Poi però cambia il governo e al senato la musica renziana cambia. La vecchia maggioranza giallorossa (Pd, M5s e Leu) conduce una battaglia per portare a casa il testo così com’è e invece Matteo Renzi – siamo a luglio del 2021 – dirama l’ordine ai suoi senatori di cambiare verso. E di (fingere di) trattare con la Lega.

Via dunque, tra gli altri, l’articolo 1, pazienza che lo abbia voluto proprio Iv, via l’identità di genere come chiedono alcune femministe e soprattutto Salvini, Forza Italia e Fratelli d’Italia. La legge, come noto, viene alla fine impallinata a voto segreto. I franchi tiratori restano ignoti. Il Pd accusa Iv di tradimento, e nessuno di Iv si preoccupa di togliersi di dosso il sospetto di aver votato per abbattere il testo.

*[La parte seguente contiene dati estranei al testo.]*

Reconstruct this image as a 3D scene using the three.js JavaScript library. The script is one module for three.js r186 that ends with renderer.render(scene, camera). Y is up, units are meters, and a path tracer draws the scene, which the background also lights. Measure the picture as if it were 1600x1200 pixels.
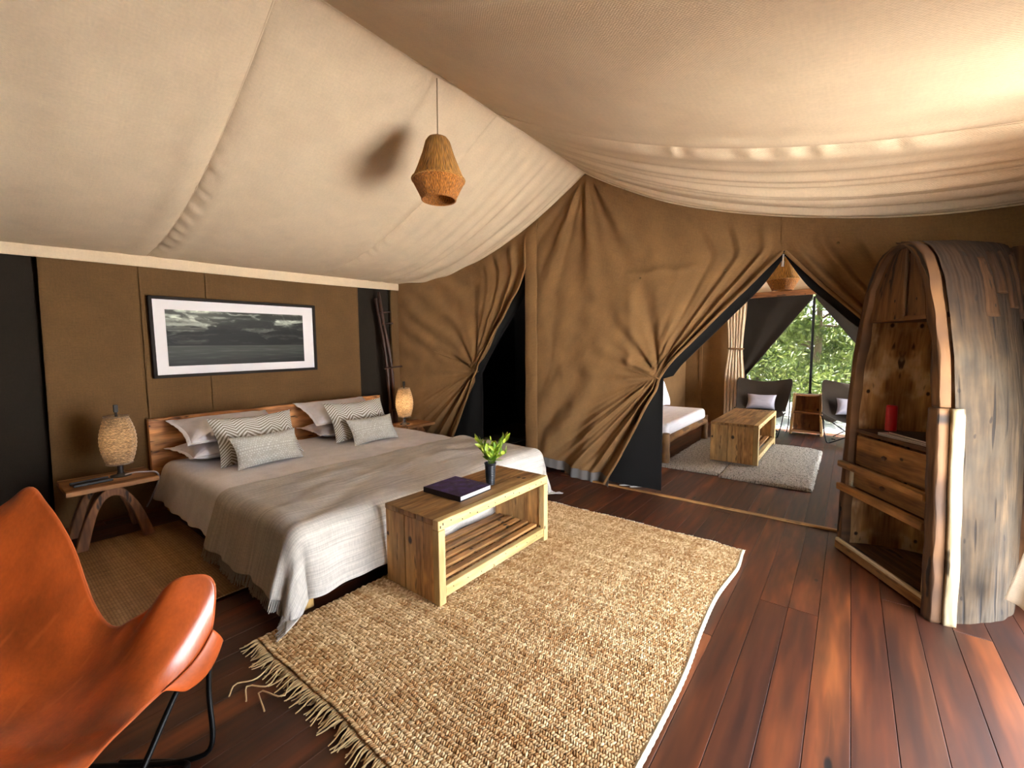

Passa poco più di una settimana e nella stessa aula arriva un altro testo. Che contiene la definizione «identità di genere», stavolta si vieta la discriminazione nelle pubblicità per strada.

L’ha proposta Iv, con il Pd, e Lega e Forza Italia la votano senza preconizzare la fine del mondo, come era successo nel ddl Zan. Il fatto dimostra che l’«identità di genere» non è stato il motivo per cui la legge è saltata, cosa che Renzi&Co ripetono ad libitum.